= Directions =
Your task is to copy the material exactly.

= Data =
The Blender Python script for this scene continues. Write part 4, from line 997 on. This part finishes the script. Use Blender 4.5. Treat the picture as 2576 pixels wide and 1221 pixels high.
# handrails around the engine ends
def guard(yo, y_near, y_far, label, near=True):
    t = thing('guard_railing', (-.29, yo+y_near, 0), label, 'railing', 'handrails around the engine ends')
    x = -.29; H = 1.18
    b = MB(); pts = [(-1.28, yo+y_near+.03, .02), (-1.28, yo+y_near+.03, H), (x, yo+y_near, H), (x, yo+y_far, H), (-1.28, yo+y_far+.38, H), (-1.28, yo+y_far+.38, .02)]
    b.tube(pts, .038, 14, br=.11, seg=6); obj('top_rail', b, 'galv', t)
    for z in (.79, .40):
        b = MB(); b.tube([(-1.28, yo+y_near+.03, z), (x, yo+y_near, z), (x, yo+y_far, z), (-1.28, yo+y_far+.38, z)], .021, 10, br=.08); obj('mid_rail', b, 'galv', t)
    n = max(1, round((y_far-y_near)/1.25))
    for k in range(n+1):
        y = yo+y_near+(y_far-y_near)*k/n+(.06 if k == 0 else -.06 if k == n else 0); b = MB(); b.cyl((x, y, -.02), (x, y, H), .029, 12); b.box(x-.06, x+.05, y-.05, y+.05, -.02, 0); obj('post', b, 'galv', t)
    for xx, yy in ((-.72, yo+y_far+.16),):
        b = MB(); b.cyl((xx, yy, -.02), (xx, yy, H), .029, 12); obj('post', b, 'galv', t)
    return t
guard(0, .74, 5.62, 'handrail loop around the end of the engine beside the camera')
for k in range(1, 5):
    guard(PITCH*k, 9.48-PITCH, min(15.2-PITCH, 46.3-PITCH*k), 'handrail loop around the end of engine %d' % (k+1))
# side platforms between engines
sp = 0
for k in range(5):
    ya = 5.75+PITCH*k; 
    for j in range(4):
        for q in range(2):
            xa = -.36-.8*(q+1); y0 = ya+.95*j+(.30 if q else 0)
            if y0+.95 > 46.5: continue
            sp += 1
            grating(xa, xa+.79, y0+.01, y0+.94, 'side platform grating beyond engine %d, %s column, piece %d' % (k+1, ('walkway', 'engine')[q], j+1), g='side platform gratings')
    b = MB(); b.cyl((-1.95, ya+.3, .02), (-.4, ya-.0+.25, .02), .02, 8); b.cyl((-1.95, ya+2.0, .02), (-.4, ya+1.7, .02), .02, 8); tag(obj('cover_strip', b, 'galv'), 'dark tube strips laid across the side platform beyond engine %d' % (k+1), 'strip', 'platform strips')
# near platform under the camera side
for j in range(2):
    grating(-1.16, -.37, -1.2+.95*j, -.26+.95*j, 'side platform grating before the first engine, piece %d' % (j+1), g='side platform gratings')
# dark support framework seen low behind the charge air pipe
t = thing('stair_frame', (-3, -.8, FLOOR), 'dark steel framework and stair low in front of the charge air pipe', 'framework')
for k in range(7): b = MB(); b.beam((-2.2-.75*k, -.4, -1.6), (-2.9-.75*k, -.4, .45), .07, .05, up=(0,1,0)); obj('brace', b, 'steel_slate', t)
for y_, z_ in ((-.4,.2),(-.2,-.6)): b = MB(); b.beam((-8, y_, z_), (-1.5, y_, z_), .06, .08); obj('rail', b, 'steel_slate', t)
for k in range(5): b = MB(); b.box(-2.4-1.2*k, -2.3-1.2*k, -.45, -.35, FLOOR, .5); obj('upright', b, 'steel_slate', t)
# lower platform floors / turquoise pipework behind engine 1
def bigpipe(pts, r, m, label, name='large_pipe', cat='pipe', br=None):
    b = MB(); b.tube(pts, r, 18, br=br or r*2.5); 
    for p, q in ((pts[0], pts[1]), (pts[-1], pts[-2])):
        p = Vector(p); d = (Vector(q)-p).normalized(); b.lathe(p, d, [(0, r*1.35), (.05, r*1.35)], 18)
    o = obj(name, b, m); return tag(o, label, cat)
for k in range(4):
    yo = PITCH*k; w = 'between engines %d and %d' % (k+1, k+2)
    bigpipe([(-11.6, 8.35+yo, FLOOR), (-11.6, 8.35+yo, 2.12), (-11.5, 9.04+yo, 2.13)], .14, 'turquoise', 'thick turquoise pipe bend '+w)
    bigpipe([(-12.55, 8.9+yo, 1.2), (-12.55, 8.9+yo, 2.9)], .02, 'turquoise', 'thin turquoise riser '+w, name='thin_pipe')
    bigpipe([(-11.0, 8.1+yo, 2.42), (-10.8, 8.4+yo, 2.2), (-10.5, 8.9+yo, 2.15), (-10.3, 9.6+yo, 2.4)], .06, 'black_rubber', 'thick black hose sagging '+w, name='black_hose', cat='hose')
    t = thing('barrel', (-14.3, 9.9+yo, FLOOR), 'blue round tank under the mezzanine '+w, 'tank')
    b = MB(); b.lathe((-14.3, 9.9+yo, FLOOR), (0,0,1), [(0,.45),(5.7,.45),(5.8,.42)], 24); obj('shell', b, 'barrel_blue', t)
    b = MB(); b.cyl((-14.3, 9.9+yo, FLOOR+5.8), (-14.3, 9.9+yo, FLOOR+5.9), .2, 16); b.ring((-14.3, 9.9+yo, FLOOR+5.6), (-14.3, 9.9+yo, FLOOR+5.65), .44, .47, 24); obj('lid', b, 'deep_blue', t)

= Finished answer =
The Blender Python script for this scene continues. Write part 4, from line 997 on. This part finishes the script. Use Blender 4.5. Treat the picture as 2576 pixels wide and 1221 pixels high.
# handrails around the engine ends
def guard(yo, y_near, y_far, label, near=True):
    t = thing('guard_railing', (-.29, yo+y_near, 0), label, 'railing', 'handrails around the engine ends')
    x = -.29; H = 1.18
    b = MB(); pts = [(-1.28, yo+y_near+.03, .02), (-1.28, yo+y_near+.03, H), (x, yo+y_near, H), (x, yo+y_far, H), (-1.28, yo+y_far+.38, H), (-1.28, yo+y_far+.38, .02)]
    b.tube(pts, .038, 14, br=.11, seg=6); obj('top_rail', b, 'galv', t)
    for z in (.79, .40):
        b = MB(); b.tube([(-1.28, yo+y_near+.03, z), (x, yo+y_near, z), (x, yo+y_far, z), (-1.28, yo+y_far+.38, z)], .021, 10, br=.08); obj('mid_rail', b, 'galv', t)
    n = max(1, round((y_far-y_near)/1.25))
    for k in range(n+1):
        y = yo+y_near+(y_far-y_near)*k/n+(.06 if k == 0 else -.06 if k == n else 0); b = MB(); b.cyl((x, y, -.02), (x, y, H), .029, 12); b.box(x-.06, x+.05, y-.05, y+.05, -.02, 0); obj('post', b, 'galv', t)
    for xx, yy in ((-.72, yo+y_far+.16),):
        b = MB(); b.cyl((xx, yy, -.02), (xx, yy, H), .029, 12); obj('post', b, 'galv', t)
    return t
guard(0, .74, 5.62, 'handrail loop around the end of the engine beside the camera')
for k in range(1, 5):
    guard(PITCH*k, 9.48-PITCH, min(15.2-PITCH, 46.3-PITCH*k), 'handrail loop around the end of engine %d' % (k+1))
# side platforms between engines
sp = 0
for k in range(5):
    ya = 5.75+PITCH*k; 
    for j in range(4):
        for q in range(2):
            xa = -.36-.8*(q+1); y0 = ya+.95*j+(.30 if q else 0)
            if y0+.95 > 46.5: continue
            sp += 1
            grating(xa, xa+.79, y0+.01, y0+.94, 'side platform grating beyond engine %d, %s column, piece %d' % (k+1, ('walkway', 'engine')[q], j+1), g='side platform gratings')
    b = MB(); b.cyl((-1.95, ya+.3, .02), (-.4, ya-.0+.25, .02), .02, 8); b.cyl((-1.95, ya+2.0, .02), (-.4, ya+1.7, .02), .02, 8); tag(obj('cover_strip', b, 'galv'), 'dark tube strips laid across the side platform beyond engine %d' % (k+1), 'strip', 'platform strips')
# near platform under the camera side
for j in range(2):
    grating(-1.16, -.37, -1.2+.95*j, -.26+.95*j, 'side platform grating before the first engine, piece %d' % (j+1), g='side platform gratings')
# dark support framework seen low behind the charge air pipe
t = thing('stair_frame', (-3, -.8, FLOOR), 'dark steel framework and stair low in front of the charge air pipe', 'framework')
for k in range(7): b = MB(); b.beam((-2.2-.75*k, -.4, -1.6), (-2.9-.75*k, -.4, .45), .07, .05, up=(0,1,0)); obj('brace', b, 'steel_slate', t)
for y_, z_ in ((-.4,.2),(-.2,-.6)): b = MB(); b.beam((-8, y_, z_), (-1.5, y_, z_), .06, .08); obj('rail', b, 'steel_slate', t)
for k in range(5): b = MB(); b.box(-2.4-1.2*k, -2.3-1.2*k, -.45, -.35, FLOOR, .5); obj('upright', b, 'steel_slate', t)
# lower platform floors / turquoise pipework behind engine 1
def bigpipe(pts, r, m, label, name='large_pipe', cat='pipe', br=None):
    b = MB(); b.tube(pts, r, 18, br=br or r*2.5); 
    for p, q in ((pts[0], pts[1]), (pts[-1], pts[-2])):
        p = Vector(p); d = (Vector(q)-p).normalized(); b.lathe(p, d, [(0, r*1.35), (.05, r*1.35)], 18)
    o = obj(name, b, m); return tag(o, label, cat)
for k in range(4):
    yo = PITCH*k; w = 'between engines %d and %d' % (k+1, k+2)
    bigpipe([(-11.6, 8.35+yo, FLOOR), (-11.6, 8.35+yo, 2.12), (-11.5, 9.04+yo, 2.13)], .14, 'turquoise', 'thick turquoise pipe bend '+w)
    bigpipe([(-12.55, 8.9+yo, 1.2), (-12.55, 8.9+yo, 2.9)], .02, 'turquoise', 'thin turquoise riser '+w, name='thin_pipe')
    bigpipe([(-11.0, 8.1+yo, 2.42), (-10.8, 8.4+yo, 2.2), (-10.5, 8.9+yo, 2.15), (-10.3, 9.6+yo, 2.4)], .06, 'black_rubber', 'thick black hose sagging '+w, name='black_hose', cat='hose')
    t = thing('barrel', (-14.3, 9.9+yo, FLOOR), 'blue round tank under the mezzanine '+w, 'tank')
    b = MB(); b.lathe((-14.3, 9.9+yo, FLOOR), (0,0,1), [(0,.45),(5.7,.45),(5.8,.42)], 24); obj('shell', b, 'barrel_blue', t)
    b = MB(); b.cyl((-14.3, 9.9+yo, FLOOR+5.8), (-14.3, 9.9+yo, FLOOR+5.9), .2, 16); b.ring((-14.3, 9.9+yo, FLOOR+5.6), (-14.3, 9.9+yo, FLOOR+5.65), .44, .47, 24); obj('lid', b, 'deep_blue', t)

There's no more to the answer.